*What you are asked to do*. The listing below begins with the first line you should copy; stop after the line containing "from mathutils import Vector, Matrix", and drop every picture.

*Data provided*.
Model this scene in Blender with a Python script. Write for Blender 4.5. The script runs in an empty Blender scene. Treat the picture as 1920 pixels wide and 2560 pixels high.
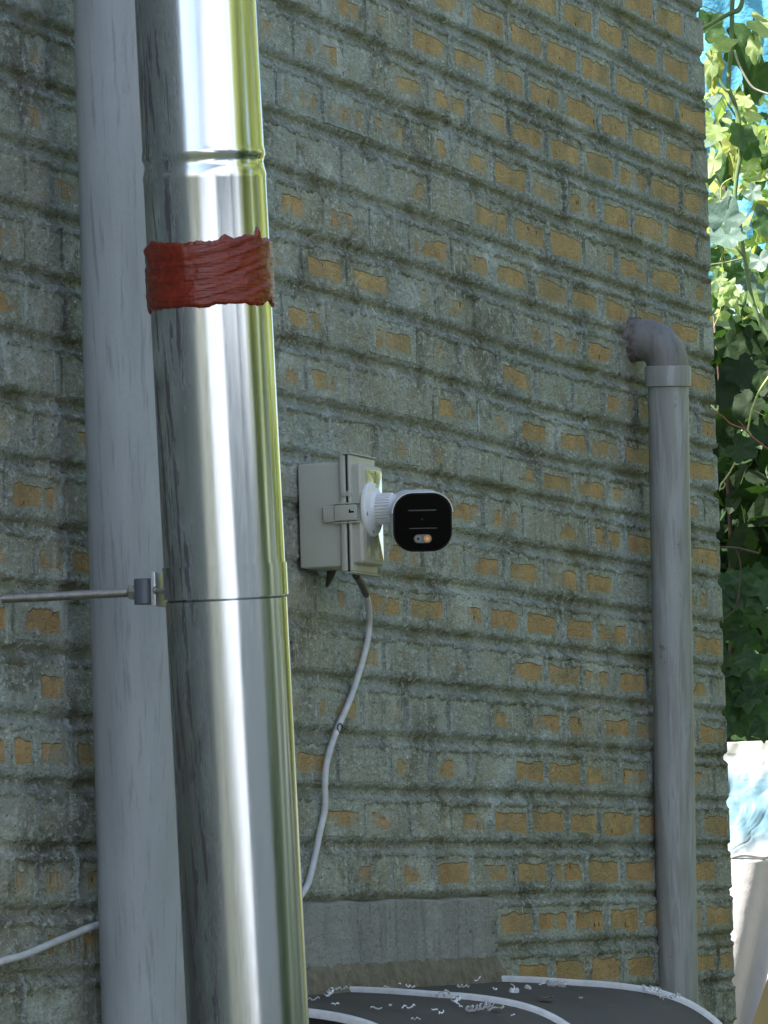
import bpy, bmesh, math, random
import numpy as np
from mathutils import Vector, Matrix

# ------------------------------------------------------------------ camera, sky, sun, exposure
S = bpy.context.scene
FPX = 13000.0
AZ, EL, RO = 0.34238541, 0.07465752, -0.02755915
CAM = np.array([0.0, -3.23913644, -0.20794465])
def _rot():
    d = np.array([math.cos(AZ)*math.cos(EL), math.sin(AZ)*math.cos(EL), math.sin(EL)])
    r = np.cross(d, [0, 0, 1]); r /= np.linalg.norm(r); u = np.cross(r, d)
    return d, r*math.cos(RO)+u*math.sin(RO), -r*math.sin(RO)+u*math.cos(RO)
D_, R_, U_ = _rot()
cam_d = bpy.data.cameras.new('camera'); cam = bpy.data.objects.new('camera', cam_d)
S.collection.objects.link(cam)
cam.matrix_world = Matrix(((R_[0], U_[0], -D_[0], CAM[0]), (R_[1], U_[1], -D_[1], CAM[1]), (R_[2], U_[2], -D_[2], CAM[2]), (0, 0, 0, 1)))
cam_d.sensor_width = 36; cam_d.sensor_fit = 'AUTO'; cam_d.lens = FPX/2560*36
cam_d.clip_start = 0.05; cam_d.clip_end = 2000
S.camera = cam
SUN_AZ, SUN_EL = math.radians(140), math.radians(52)
W = bpy.data.worlds.new('World'); S.world = W; W.use_nodes = True
wn = W.node_tree; bg = wn.nodes['Background']
sky = wn.nodes.new('ShaderNodeTexSky'); sky.sky_type = 'NISHITA'; sky.sun_disc = False
sky.sun_elevation = SUN_EL; sky.sun_rotation = math.pi/2-SUN_AZ
sky.air_density = 1.0; sky.dust_density = 2.0; sky.ozone_density = 1.0
wn.links.new(sky.outputs[0], bg.inputs[0]); bg.inputs[1].default_value = 0.11
sun_d = bpy.data.lights.new('sun', 'SUN'); sun_d.energy = 4.2; sun_d.angle = math.radians(0.5); sun_d.color = (1, .95, .86)
sun = bpy.data.objects.new('sun', sun_d); S.collection.objects.link(sun)
sv = Vector((math.cos(SUN_AZ)*math.cos(SUN_EL), math.sin(SUN_AZ)*math.cos(SUN_EL), math.sin(SUN_EL)))
sun.rotation_euler = sv.to_track_quat('Z', 'Y').to_euler(); sun.location = (5, 5, 12)
vs = S.view_settings; vs.view_transform = 'Standard'; vs.look = 'None'; vs.gamma = 1; vs.use_curve_mapping = False
vs.exposure = 1.82
S.cycles.max_bounces = 8; S.cycles.transparent_max_bounces = 12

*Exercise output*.
Model this scene in Blender with a Python script. Write for Blender 4.5. The script runs in an empty Blender scene. Treat the picture as 1920 pixels wide and 2560 pixels high.
import bpy, bmesh, math, random
import numpy as np
from mathutils import Vector, Matrix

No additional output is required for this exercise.